>> START

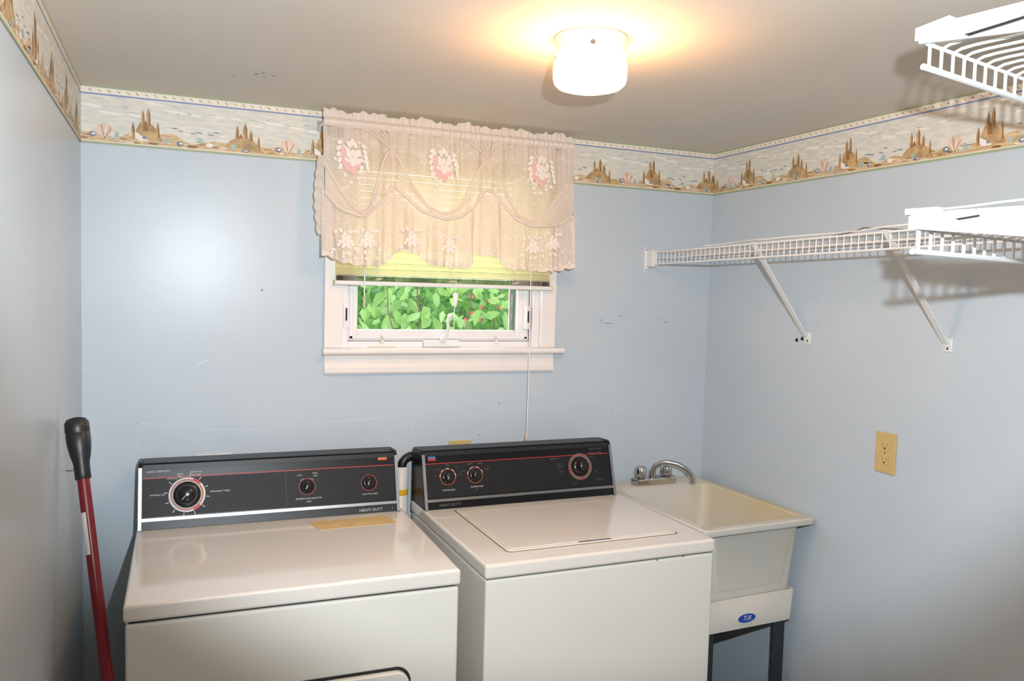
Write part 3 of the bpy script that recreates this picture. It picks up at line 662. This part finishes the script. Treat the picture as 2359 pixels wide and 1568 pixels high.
def console(T_, u0, u1, seam, mirror):
    prof = [(-.0, ZT), (-.0, ZT+.158), (-.008, ZT+.167), (-.070, ZT+.170), (-.080, ZT+.168), (-CV1, ZT+CH), (-CV0, ZT)]
    c = MB().prism(prof, 'x', u0+.006, u1-.006, 'black', .001).build('console', T_)
    # end caps
    for a, d in ((u0, 1), (u1, -1)):
        pe = [(.002, ZT), (.002, ZT+.160), (-.008, ZT+.171), (-.072, ZT+.174), (-.084, ZT+.171), (-CV1-.004, ZT+CH), (-CV0-.005, ZT)]
        e = MB().prism(pe, 'x', a, a+d*.010, 'black', .0008).build('end_cap', c)
        q = MB(); lo, hi = (a, a+d*.010) if d > 0 else (a+d*.010, a)
        slab(q, lo+.0005, hi-.0005, .0, 1.0, .0035, .0075, 'alu'); q.build('metal_edge', e, label='grey metal strip')
    q = MB(); a, e = u0+.011, u1-.011
    slab(q, a, e, .97, 1.045, .0005, .003, 'capgray')
    q.box((a, -.078, ZT+.1685), (e, -.010, ZT+.1715), 'capgray', .001)
    q.build('top_cap', c)
    q = MB(); slab(q, a, e, .205, .815, .0, .0014, 'panel'); quad(q, seam-.0006, seam+.0006, .205, .815, .0016, 'black'); q.build('control_panel', c)
    q = MB(); slab(q, a-.004, e+.004, .135, .185, .0, .006, 'chrome'); q.build('chrome_strip', c)
    q = MB(); slab(q, a, e, .005, .125, .0, .002, 'capgray' if not mirror else 'black'); q.build('kick_strip', c)
    q = MB(); quad(q, a, e, .822, .836, .0015, 'red'); q.build('red_line', c)
    return c
def knob(T_, u, s, r, h, col='knob', name='knob', skirt=None, pointer=True):
    q = MB(); c = fp(u, s, .002)
    if skirt: q.lathe([(skirt*.7, 0), (skirt, .001), (skirt*.97, .004), (r*1.05, .006)], c, 'knob', axis=fn, n=40)
    q.lathe([(r*1.02, 0), (r, .003), (r*.93, h-.003), (r*.86, h), (.001, h)], c, col, axis=fn, n=36, ripple=.012, rn=18)
    k = q.build(name, T_)
    if pointer:
        g = MB(); tick(g, u, s, .2*r, .8*r, -2.4, .0008, 'print', h+.0026); g.build('pointer', k)
    return k

# ================================================================ DRYER
dr = thing('clothes_dryer', 'white clothes dryer with wide black console and tan tape on top, left machine', 'dryer', (.1444, -.0325, 0), -.0122)
DW, DD = .737, .680
MB().box((.004, -DD+.003, .02), (DW-.004, 0, ZT-.043), 'enamel', .006, 3).build('cabinet', dr)
MB().box((.010, -DD+.012, ZT-.046), (DW-.010, -.004, ZT-.034), 'gap').build('shadow_gap', dr)
q = MB(); q.box((0, -DD, ZT-.038), (DW, -.0, ZT), 'enamel_top', .007, 4); q.build('top_panel', dr)
# door with rounded corners
def rrect(x0, x1, z0, z1, r, n=8):
    P = []
    for cx, cz, a in ((x1-r, z1-r, 0), (x0+r, z1-r, PI/2), (x0+r, z0+r, PI), (x1-r, z0+r, 1.5*PI)):
        for i in range(n+1): P.append((cx+r*math.cos(a+PI/2*i/n), cz+r*math.sin(a+PI/2*i/n)))
    return P
q = MB(); q.prism(rrect(.122, .616, .25, .696, .036), 'y', -DD+.004, -DD-.0015, 'gap'); q.build('door_gap', dr)  # dark slab painted as the shaded gap line round the door
d_ = MB().prism(rrect(.128, .610, .256, .690, .032), 'y', -DD+.003, -DD-.016, 'enamel', .004, 3).build('door', dr)
MB().box((.34, -DD-.019, .60), (.40, -DD-.014, .615), 'enamel', .002).build('door_pull', d_)
for x in (.05, DW-.05):
    for y in (-.05, -DD+.05): MB().lathe([(.02, 0), (.02, .008), (.012, .010), (.012, .025)], (x, y, 0), 'rubber', n=16).build('foot', dr)
c = console(dr, .003, .722, .392, False)
du, ds = .1265, .53
q = MB()
ring(q, du, ds, .0425, .0475, .0018, 'ringgrey'); ring(q, du, ds, .0395, .042, .0018, 'redorange'); ring(q, du, ds, .0425, .0478, .0024, 'red', .35, .85); ring(q, du, ds, .0425, .0478, .0024, 'print', .9, 2.3)
ring(q, du, ds, .0425, .0478, .0024, 'red', 2.3, 2.75); ring(q, du, ds, .036, .0385, .0018, 'ringgrey')
for k in range(12): tick(q, du, ds, .050, .059, .15+k*PI/6, .0009, 'print')
dial = q.build('timer_dial', c, label='chrome ringed timer dial')
knob(dial, du, ds, .0245, .026, skirt=.036)
for (u, s) in ((.4515, .535), (.6325, .535)):
    q = MB(); ring(q, u, s, .0225, .0240, .0018, 'red'); g = q.build('knob_ring', c); knob(g, u, s, .0135, .018, skirt=.0195)
q = MB()
put_text(c, 'LARGE CAPACITY', .052, .93, .0075, 'print'); put_text(c, 'NORMAL DRY', .052, .55, .0062, 'print'); put_text(c, 'PERMANENT PRESS', .212, .555, .0062, 'print')
put_text(c, 'COTTONS', .088, .80, .006, 'print'); put_text(c, 'TIMED', .108, .87, .006, 'print'); put_text(c, 'DRY', .112, .82, .0055, 'print'); put_text(c, 'KNITS OFF', .150, .895, .0062, 'print'); put_text(c, 'AIR FLUFF', .150, .845, .0055, 'print')
put_text(c, 'TEMPERATURE SELECTOR', .4545, .33, .0066, 'print'); put_text(c, 'START', .4545, .275, .0055, 'print'); put_text(c, 'LOW', .430, .735, .0060, 'print'); put_text(c, 'HIGH', .474, .76, .0060, 'print'); put_text(c, 'HEAT', .476, .715, .0055, 'print')
for t in (-.6, .6): q = MB(); tick(q, .4515, .535, .0255, .0262, t, .006, 'print'); q.build('tick_mark', c)
put_text(c, 'PUSH TO START', .634, .335, .0064, 'print'); put_text(c, 'HEAVY DUTY', .634, .055, .0115, 'print', .0028)
q = MB(); quad(q, .663, .690, .925, .965, .002, 'redorange'); quad(q, .663, .690, .965, .985, .002, 'print'); q.build('badge', c, label='small orange and white badge')
q = MB(); q.lathe([(.001, 0), (.0028, 0), (.002, .0015), (.001, .0018)], fp(.700, .065, .002), 'chrome', axis=fn, n=12); q.build('screw', c)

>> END

— YOUR OBJECTIVE —
Pictures are excluded; copy all other data exactly as shown.

— OUTPUT OF THE EXERCISE —
Write part 3 of the bpy script that recreates this picture. It picks up at line 662. This part finishes the script. Treat the picture as 2359 pixels wide and 1568 pixels high.
def console(T_, u0, u1, seam, mirror):
    prof = [(-.0, ZT), (-.0, ZT+.158), (-.008, ZT+.167), (-.070, ZT+.170), (-.080, ZT+.168), (-CV1, ZT+CH), (-CV0, ZT)]
    c = MB().prism(prof, 'x', u0+.006, u1-.006, 'black', .001).build('console', T_)
    # end caps
    for a, d in ((u0, 1), (u1, -1)):
        pe = [(.002, ZT), (.002, ZT+.160), (-.008, ZT+.171), (-.072, ZT+.174), (-.084, ZT+.171), (-CV1-.004, ZT+CH), (-CV0-.005, ZT)]
        e = MB().prism(pe, 'x', a, a+d*.010, 'black', .0008).build('end_cap', c)
        q = MB(); lo, hi = (a, a+d*.010) if d > 0 else (a+d*.010, a)
        slab(q, lo+.0005, hi-.0005, .0, 1.0, .0035, .0075, 'alu'); q.build('metal_edge', e, label='grey metal strip')
    q = MB(); a, e = u0+.011, u1-.011
    slab(q, a, e, .97, 1.045, .0005, .003, 'capgray')
    q.box((a, -.078, ZT+.1685), (e, -.010, ZT+.1715), 'capgray', .001)
    q.build('top_cap', c)
    q = MB(); slab(q, a, e, .205, .815, .0, .0014, 'panel'); quad(q, seam-.0006, seam+.0006, .205, .815, .0016, 'black'); q.build('control_panel', c)
    q = MB(); slab(q, a-.004, e+.004, .135, .185, .0, .006, 'chrome'); q.build('chrome_strip', c)
    q = MB(); slab(q, a, e, .005, .125, .0, .002, 'capgray' if not mirror else 'black'); q.build('kick_strip', c)
    q = MB(); quad(q, a, e, .822, .836, .0015, 'red'); q.build('red_line', c)
    return c
def knob(T_, u, s, r, h, col='knob', name='knob', skirt=None, pointer=True):
    q = MB(); c = fp(u, s, .002)
    if skirt: q.lathe([(skirt*.7, 0), (skirt, .001), (skirt*.97, .004), (r*1.05, .006)], c, 'knob', axis=fn, n=40)
    q.lathe([(r*1.02, 0), (r, .003), (r*.93, h-.003), (r*.86, h), (.001, h)], c, col, axis=fn, n=36, ripple=.012, rn=18)
    k = q.build(name, T_)
    if pointer:
        g = MB(); tick(g, u, s, .2*r, .8*r, -2.4, .0008, 'print', h+.0026); g.build('pointer', k)
    return k

# ================================================================ DRYER
dr = thing('clothes_dryer', 'white clothes dryer with wide black console and tan tape on top, left machine', 'dryer', (.1444, -.0325, 0), -.0122)
DW, DD = .737, .680
MB().box((.004, -DD+.003, .02), (DW-.004, 0, ZT-.043), 'enamel', .006, 3).build('cabinet', dr)
MB().box((.010, -DD+.012, ZT-.046), (DW-.010, -.004, ZT-.034), 'gap').build('shadow_gap', dr)
q = MB(); q.box((0, -DD, ZT-.038), (DW, -.0, ZT), 'enamel_top', .007, 4); q.build('top_panel', dr)
# door with rounded corners
def rrect(x0, x1, z0, z1, r, n=8):
    P = []
    for cx, cz, a in ((x1-r, z1-r, 0), (x0+r, z1-r, PI/2), (x0+r, z0+r, PI), (x1-r, z0+r, 1.5*PI)):
        for i in range(n+1): P.append((cx+r*math.cos(a+PI/2*i/n), cz+r*math.sin(a+PI/2*i/n)))
    return P
q = MB(); q.prism(rrect(.122, .616, .25, .696, .036), 'y', -DD+.004, -DD-.0015, 'gap'); q.build('door_gap', dr)  # dark slab painted as the shaded gap line round the door
d_ = MB().prism(rrect(.128, .610, .256, .690, .032), 'y', -DD+.003, -DD-.016, 'enamel', .004, 3).build('door', dr)
MB().box((.34, -DD-.019, .60), (.40, -DD-.014, .615), 'enamel', .002).build('door_pull', d_)
for x in (.05, DW-.05):
    for y in (-.05, -DD+.05): MB().lathe([(.02, 0), (.02, .008), (.012, .010), (.012, .025)], (x, y, 0), 'rubber', n=16).build('foot', dr)
c = console(dr, .003, .722, .392, False)
du, ds = .1265, .53
q = MB()
ring(q, du, ds, .0425, .0475, .0018, 'ringgrey'); ring(q, du, ds, .0395, .042, .0018, 'redorange'); ring(q, du, ds, .0425, .0478, .0024, 'red', .35, .85); ring(q, du, ds, .0425, .0478, .0024, 'print', .9, 2.3)
ring(q, du, ds, .0425, .0478, .0024, 'red', 2.3, 2.75); ring(q, du, ds, .036, .0385, .0018, 'ringgrey')
for k in range(12): tick(q, du, ds, .050, .059, .15+k*PI/6, .0009, 'print')
dial = q.build('timer_dial', c, label='chrome ringed timer dial')
knob(dial, du, ds, .0245, .026, skirt=.036)
for (u, s) in ((.4515, .535), (.6325, .535)):
    q = MB(); ring(q, u, s, .0225, .0240, .0018, 'red'); g = q.build('knob_ring', c); knob(g, u, s, .0135, .018, skirt=.0195)
q = MB()
put_text(c, 'LARGE CAPACITY', .052, .93, .0075, 'print'); put_text(c, 'NORMAL DRY', .052, .55, .0062, 'print'); put_text(c, 'PERMANENT PRESS', .212, .555, .0062, 'print')
put_text(c, 'COTTONS', .088, .80, .006, 'print'); put_text(c, 'TIMED', .108, .87, .006, 'print'); put_text(c, 'DRY', .112, .82, .0055, 'print'); put_text(c, 'KNITS OFF', .150, .895, .0062, 'print'); put_text(c, 'AIR FLUFF', .150, .845, .0055, 'print')
put_text(c, 'TEMPERATURE SELECTOR', .4545, .33, .0066, 'print'); put_text(c, 'START', .4545, .275, .0055, 'print'); put_text(c, 'LOW', .430, .735, .0060, 'print'); put_text(c, 'HIGH', .474, .76, .0060, 'print'); put_text(c, 'HEAT', .476, .715, .0055, 'print')
for t in (-.6, .6): q = MB(); tick(q, .4515, .535, .0255, .0262, t, .006, 'print'); q.build('tick_mark', c)
put_text(c, 'PUSH TO START', .634, .335, .0064, 'print'); put_text(c, 'HEAVY DUTY', .634, .055, .0115, 'print', .0028)
q = MB(); quad(q, .663, .690, .925, .965, .002, 'redorange'); quad(q, .663, .690, .965, .985, .002, 'print'); q.build('badge', c, label='small orange and white badge')
q = MB(); q.lathe([(.001, 0), (.0028, 0), (.002, .0015), (.001, .0018)], fp(.700, .065, .002), 'chrome', axis=fn, n=12); q.build('screw', c)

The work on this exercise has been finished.